ABSTRACT

Discourse shapes our worldview, imparts meaning, and helps make understandable the intuited, the incoherent. Discourse is ideological, as are all utterances, perhaps none more so than those described as “neutral” (Schiller, 1973). The neoliberal globalization discourse, following the market crashes of 2008/9, has been primarily concerned with the ills of debt and deficits, prescribing austerity as the cure. This “economic crisis” has been used to promote what Naomi Klein (2008) describes as the neoliberal “shock doctrine” of the Chicago School economists, a doctrine that utilizes crisis/shocks (or fabricates them) in order to impose extreme austerity and privatization programs.

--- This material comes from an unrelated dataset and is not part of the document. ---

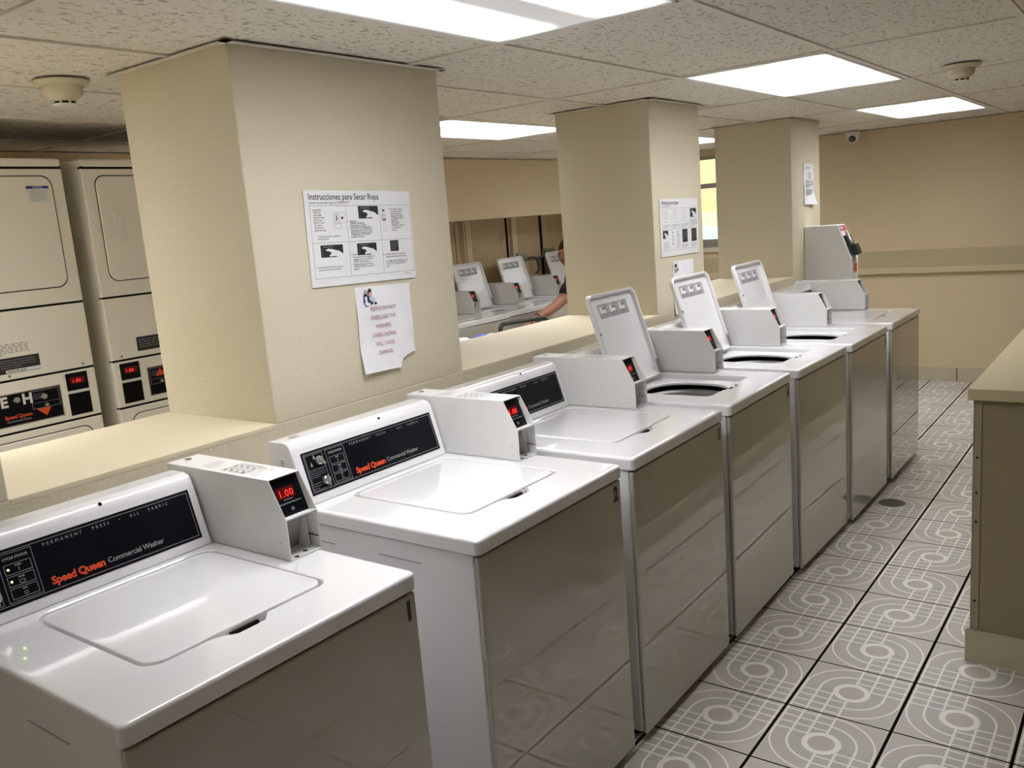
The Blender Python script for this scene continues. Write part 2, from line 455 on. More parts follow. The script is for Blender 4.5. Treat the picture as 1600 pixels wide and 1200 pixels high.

The most recent example she provides in the United States is New Orleans following Katrina, where minimum wage laws were “suspended” and school privatization became an “experiment” in charter school education. Neoliberal globalization is the application of neoliberal capitalism on the global stage (Chossudovsky and Marshall, 2012). Tabb (2001) argues that neoliberalism has replaced Keynesianism as the national and global economic project. He suggests:

Where national Keynesianism reflected the capacity of working people (in the United States and Europe) to resist the domination of corporate interests, neoliberalism can be seen as the imposition of the most powerful state-the United States-to overcome this resistance and impose its will on others.